When her mother died, it fell to Beverly to wash all those dishes one last time and to try to bury her mother with some kind of respectful ceremony.

When Beverly told the story of her mother’s ashes in class, she made us see it. She brought an unruly wind into our classroom, blowing human ashes into our eyes.  She made us feel the burn of blinded eyes. She described how slowly human ash disappears, how it floats for the longest time. We could feel that unruly wind and taste the dust of death in our mouths.

The story she related was mesmerizing and messy, and before she was done, she cried—gently, almost under her breath. Her crying made a few of the students uncomfortable. I heard the nervous titter of embarrassment and tension. 

I recognized Beverly’s tears, however. I understood her story and it’s strange mix of love and hate. She was describing a dance I had grown up dancing. It was a fearful dance macabre that I knew all the steps to, where a child must perform all the parts—daughter, parent, enemy, but always child. For me it was a father, who expected tributes after spending his life smashing ketchup bottles against kitchen walls. I knew what it was to be chained to a rock and lose bits of myself—endlessly.

“There’s a poem in there, Beverly. You heard it. Right? The poem you should write; it’s all there,” I said. “And more than that, your heart was in what you told us.”

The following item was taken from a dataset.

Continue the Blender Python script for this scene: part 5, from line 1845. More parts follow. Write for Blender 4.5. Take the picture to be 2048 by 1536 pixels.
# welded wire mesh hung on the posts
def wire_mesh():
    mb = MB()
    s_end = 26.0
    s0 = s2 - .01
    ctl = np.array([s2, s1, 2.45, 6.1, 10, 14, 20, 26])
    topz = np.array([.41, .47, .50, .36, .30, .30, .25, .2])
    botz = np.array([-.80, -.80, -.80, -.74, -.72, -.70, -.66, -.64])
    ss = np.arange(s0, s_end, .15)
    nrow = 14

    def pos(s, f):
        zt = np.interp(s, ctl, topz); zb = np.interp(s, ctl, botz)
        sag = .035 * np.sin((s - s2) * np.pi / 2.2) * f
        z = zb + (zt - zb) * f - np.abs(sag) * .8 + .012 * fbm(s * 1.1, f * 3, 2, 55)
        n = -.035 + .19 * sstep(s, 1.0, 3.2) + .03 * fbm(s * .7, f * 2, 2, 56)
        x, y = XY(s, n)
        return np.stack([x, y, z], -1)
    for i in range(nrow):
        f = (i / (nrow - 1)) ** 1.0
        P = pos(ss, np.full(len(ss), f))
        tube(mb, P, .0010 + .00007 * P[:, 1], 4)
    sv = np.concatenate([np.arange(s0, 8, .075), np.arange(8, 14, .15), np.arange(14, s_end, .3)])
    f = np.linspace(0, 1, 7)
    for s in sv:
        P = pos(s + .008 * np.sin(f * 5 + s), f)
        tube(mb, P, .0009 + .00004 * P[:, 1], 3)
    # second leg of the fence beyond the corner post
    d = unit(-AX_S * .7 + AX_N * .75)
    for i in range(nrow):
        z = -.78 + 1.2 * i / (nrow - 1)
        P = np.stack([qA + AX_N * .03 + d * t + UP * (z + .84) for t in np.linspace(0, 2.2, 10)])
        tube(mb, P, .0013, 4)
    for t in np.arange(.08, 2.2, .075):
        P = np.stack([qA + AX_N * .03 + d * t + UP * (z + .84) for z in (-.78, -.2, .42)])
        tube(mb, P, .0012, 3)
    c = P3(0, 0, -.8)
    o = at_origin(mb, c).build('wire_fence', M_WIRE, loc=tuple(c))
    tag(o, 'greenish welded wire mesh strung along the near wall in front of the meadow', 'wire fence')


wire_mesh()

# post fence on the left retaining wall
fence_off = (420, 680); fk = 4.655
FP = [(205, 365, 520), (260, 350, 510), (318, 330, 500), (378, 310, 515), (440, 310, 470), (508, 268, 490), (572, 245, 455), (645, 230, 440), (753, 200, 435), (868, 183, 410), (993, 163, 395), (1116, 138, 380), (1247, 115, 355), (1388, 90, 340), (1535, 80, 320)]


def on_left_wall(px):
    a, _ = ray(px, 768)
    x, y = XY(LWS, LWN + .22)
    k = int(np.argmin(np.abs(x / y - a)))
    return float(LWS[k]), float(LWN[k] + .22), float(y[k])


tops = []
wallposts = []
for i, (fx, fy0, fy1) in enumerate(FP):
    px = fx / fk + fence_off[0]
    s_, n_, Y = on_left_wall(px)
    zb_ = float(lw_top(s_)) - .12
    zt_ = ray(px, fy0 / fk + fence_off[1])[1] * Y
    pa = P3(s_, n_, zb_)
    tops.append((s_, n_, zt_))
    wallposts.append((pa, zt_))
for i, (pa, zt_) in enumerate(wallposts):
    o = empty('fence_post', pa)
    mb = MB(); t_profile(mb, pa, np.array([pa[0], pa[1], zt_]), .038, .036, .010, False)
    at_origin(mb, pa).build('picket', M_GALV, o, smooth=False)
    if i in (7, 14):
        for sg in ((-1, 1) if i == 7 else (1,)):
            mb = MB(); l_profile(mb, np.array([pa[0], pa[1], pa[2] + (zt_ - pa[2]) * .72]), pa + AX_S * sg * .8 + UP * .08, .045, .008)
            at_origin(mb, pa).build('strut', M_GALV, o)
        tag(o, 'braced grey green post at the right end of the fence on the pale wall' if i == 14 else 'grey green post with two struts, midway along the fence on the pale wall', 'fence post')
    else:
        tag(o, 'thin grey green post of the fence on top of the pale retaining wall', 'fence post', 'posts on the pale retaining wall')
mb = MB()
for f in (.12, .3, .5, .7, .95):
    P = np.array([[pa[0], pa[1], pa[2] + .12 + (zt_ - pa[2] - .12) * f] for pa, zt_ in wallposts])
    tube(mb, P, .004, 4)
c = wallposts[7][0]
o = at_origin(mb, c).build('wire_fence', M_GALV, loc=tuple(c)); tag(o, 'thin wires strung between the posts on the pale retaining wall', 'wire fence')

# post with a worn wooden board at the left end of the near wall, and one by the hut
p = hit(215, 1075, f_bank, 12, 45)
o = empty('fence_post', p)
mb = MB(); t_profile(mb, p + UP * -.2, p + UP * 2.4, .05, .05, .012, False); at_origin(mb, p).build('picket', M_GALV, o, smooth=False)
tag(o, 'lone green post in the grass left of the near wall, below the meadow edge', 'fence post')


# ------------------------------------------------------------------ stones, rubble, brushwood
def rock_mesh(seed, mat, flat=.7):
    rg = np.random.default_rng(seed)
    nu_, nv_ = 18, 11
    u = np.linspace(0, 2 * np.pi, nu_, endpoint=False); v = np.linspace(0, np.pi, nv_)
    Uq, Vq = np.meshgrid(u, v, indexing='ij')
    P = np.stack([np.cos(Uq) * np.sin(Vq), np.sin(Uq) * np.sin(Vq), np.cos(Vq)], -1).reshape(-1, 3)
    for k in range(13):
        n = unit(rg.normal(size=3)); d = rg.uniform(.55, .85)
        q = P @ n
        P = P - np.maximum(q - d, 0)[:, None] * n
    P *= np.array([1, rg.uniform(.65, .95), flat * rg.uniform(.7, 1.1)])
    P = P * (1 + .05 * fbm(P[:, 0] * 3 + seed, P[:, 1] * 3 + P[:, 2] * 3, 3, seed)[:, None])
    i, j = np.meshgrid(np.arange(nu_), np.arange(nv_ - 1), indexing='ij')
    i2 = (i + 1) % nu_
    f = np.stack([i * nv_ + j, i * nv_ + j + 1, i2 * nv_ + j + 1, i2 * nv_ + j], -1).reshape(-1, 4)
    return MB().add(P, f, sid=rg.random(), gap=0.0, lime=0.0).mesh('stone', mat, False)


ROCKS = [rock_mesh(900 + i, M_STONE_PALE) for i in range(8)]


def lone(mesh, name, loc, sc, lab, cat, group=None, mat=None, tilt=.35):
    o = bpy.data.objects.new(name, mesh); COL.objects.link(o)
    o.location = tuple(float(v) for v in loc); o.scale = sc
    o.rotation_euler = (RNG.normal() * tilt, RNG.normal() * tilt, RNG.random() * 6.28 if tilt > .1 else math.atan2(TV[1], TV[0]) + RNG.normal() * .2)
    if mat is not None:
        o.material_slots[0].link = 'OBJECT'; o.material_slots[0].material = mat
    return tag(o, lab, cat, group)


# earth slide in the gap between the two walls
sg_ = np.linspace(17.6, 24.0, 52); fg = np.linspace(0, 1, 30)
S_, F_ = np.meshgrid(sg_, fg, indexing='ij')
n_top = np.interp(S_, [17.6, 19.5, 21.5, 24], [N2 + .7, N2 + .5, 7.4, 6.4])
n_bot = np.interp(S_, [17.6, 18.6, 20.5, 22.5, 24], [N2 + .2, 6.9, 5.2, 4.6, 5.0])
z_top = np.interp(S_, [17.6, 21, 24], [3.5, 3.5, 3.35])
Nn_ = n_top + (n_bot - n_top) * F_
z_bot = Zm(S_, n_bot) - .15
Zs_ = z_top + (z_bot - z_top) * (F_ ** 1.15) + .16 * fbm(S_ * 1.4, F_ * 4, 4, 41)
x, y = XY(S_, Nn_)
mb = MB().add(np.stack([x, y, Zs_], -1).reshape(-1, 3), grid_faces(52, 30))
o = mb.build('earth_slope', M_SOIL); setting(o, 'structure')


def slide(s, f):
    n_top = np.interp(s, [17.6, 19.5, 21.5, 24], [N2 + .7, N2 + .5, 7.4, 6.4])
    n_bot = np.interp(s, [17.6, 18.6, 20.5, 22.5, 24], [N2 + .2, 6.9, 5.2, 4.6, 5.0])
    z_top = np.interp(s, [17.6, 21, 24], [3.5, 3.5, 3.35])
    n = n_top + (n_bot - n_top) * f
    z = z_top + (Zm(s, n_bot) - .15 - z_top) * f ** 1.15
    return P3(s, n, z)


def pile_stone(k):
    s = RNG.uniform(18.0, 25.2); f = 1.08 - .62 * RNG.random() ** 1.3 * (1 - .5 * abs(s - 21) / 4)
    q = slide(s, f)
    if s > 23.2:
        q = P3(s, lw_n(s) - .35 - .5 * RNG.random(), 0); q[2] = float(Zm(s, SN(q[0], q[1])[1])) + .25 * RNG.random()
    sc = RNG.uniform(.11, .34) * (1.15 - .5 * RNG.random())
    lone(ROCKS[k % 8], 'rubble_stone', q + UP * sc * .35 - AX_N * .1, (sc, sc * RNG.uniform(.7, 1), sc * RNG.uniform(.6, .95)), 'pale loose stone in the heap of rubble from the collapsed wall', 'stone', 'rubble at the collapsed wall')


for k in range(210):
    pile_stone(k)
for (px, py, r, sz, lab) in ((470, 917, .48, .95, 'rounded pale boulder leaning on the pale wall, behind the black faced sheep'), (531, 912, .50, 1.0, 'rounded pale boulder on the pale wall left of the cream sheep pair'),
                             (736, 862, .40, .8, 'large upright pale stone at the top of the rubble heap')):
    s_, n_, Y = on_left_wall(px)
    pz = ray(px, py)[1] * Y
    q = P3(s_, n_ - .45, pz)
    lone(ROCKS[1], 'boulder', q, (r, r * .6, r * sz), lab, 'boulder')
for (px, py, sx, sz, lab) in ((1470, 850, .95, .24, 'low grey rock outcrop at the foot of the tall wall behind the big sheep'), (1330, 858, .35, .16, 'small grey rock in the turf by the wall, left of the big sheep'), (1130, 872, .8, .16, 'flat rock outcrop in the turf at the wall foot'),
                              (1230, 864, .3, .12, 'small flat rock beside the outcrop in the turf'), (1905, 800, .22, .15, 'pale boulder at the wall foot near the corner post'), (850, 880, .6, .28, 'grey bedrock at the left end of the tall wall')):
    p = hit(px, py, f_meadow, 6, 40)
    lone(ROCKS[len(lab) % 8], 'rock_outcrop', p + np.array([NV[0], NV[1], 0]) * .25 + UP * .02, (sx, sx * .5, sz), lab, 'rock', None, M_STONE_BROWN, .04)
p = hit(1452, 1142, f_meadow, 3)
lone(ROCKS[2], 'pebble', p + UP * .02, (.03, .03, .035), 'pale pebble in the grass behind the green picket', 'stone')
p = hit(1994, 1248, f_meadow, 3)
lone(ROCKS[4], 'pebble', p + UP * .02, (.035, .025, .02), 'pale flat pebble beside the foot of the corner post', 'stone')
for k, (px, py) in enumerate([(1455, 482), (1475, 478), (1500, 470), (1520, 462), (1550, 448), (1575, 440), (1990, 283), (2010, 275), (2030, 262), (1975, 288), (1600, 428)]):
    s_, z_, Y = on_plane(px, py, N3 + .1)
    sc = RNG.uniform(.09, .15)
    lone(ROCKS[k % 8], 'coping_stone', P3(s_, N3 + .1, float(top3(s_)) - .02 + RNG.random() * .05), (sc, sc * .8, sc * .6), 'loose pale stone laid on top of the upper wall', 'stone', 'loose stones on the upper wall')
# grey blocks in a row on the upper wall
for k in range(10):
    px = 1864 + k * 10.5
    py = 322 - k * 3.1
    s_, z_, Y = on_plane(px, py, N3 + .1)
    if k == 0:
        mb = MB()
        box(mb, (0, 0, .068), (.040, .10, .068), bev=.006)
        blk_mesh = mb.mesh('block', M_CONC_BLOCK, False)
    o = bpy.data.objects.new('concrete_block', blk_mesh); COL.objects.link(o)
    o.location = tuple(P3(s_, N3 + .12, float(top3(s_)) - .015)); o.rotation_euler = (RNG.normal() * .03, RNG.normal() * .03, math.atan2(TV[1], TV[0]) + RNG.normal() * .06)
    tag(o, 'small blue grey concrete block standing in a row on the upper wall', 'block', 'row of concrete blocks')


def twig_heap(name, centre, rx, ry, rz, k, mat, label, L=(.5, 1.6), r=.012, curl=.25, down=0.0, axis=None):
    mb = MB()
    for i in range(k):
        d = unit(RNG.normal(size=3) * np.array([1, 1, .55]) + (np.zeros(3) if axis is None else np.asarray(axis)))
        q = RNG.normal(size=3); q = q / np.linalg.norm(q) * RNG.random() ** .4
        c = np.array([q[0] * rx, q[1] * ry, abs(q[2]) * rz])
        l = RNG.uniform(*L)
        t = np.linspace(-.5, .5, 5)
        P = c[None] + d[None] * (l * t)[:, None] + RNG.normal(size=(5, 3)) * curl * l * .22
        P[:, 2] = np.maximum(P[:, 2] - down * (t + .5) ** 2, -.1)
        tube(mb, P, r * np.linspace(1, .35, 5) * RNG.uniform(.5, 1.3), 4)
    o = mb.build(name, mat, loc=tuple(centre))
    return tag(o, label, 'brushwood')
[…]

She nodded, seeming to agree and made a few notes on a piece of paper.

“Write your heart; I can’t wait to see it.”

Then she wrote a poem to fulfill an assignment.

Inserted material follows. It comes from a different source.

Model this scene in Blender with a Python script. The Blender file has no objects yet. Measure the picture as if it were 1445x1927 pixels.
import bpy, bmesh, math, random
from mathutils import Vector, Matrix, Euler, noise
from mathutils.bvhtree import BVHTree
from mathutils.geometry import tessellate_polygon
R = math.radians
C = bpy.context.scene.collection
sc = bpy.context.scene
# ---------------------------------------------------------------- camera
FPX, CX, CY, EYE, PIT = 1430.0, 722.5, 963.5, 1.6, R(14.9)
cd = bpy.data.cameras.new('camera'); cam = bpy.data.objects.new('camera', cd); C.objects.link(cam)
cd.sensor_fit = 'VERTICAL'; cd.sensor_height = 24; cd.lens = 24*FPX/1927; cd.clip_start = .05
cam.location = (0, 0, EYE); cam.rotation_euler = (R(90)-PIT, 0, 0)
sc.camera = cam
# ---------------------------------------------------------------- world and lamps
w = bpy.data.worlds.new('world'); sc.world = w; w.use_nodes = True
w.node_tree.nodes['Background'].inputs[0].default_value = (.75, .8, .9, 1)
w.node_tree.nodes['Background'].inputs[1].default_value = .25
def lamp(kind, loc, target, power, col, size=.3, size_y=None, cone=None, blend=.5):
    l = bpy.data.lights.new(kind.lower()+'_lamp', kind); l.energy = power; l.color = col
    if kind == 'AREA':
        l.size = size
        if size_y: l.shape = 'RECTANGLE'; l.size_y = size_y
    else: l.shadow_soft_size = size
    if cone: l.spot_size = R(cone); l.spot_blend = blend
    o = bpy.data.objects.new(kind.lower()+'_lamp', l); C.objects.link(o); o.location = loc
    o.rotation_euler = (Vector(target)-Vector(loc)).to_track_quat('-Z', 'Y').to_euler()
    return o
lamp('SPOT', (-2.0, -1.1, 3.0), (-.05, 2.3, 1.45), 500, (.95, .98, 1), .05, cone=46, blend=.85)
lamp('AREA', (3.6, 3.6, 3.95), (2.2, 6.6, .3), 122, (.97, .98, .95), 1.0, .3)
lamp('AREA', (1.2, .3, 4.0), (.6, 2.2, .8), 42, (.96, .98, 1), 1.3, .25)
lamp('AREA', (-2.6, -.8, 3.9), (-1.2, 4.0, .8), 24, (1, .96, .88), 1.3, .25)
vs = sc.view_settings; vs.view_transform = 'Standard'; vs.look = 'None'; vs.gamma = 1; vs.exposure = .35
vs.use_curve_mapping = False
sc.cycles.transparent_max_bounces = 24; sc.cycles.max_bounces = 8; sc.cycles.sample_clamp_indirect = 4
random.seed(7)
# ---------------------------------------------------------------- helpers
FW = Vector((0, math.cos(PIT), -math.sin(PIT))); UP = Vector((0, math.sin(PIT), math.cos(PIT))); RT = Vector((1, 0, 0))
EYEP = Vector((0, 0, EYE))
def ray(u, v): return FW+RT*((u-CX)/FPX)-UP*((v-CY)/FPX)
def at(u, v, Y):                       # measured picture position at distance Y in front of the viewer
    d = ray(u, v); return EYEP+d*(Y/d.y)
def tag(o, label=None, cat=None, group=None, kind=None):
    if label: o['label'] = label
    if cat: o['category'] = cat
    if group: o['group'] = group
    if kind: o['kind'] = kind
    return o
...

It was a lovely generic ode, to some pastel mother who had never existed. There was nothing of what Beverly had shared in class, nothing of what had made us squirm in our seats, drop our flushed faces, or swallow hot tears. It was as if the women who had spoken of bones and teeth had disappeared, along with the mother who had burned holes in the arms of her lazy boy when she fell into a drunken stupor, cigarette still smoldering between stained fingers.

The story we had heard was gone as well, a victim of self-censorship and maybe wishful dreaming. The class clapped when she finished reading her poem. There were polite critiques. A few of the students rolled their eyes surreptitiously. No one cried, and no one felt uncomfortable.

Disappointed, I thought I understood Beverly’s wishful dreaming. Good daughters don’t shine lights on the burn marks, good daughters wash the dishes and pretend they are always stacked neatly—just so.  Good daughters make all A’s on every report card. They do not complain that ashes in their eyes, sting.

Disappointed and a little bit sad, I wanted to believe I understood, and eventually, I wrote a poem about the poem that Beverly could not write. Hoping, when my turn came to tell the hard stories of my own life, I would be able to find the poetry beneath the ashes.




   
Bones and Teeth

When the poet scattered her mother across the unsettled lake,
she expected cigarette ash—a light clean burning. We expected a poem
cobbled out of  rough wood—the salt and burn of splintered tears.
Instead, she gave us a poem about golden glass under a sun-kissed sky,
a hallmark poem, with words that floated just on the surface of the wet.

In class, when she talked it, she spoke of bones and teeth,
and finding mother’s partial in the dust of cremation,
how hard it was to throw mother away—into the wind.
She made us see, the way ash clung to clothes and hands,
how the wind brought mother back into nostrils and eyes—
how slowly mother disappeared beneath churning water
on a day of wind and nagging shadows.

When the poet wrote it, there was the softness of nothing,
pretty words on pastel paper, but when the poet spoke it,
she got down to the bones and teeth and tears, down to the bottom
of the lake where the muck congeals and the fish eggs wait.
The poet could not hear that in the telling was the poem,
and in the writing was the child—made to throw her mother
away beneath heaven’s seemingly indifferent sky.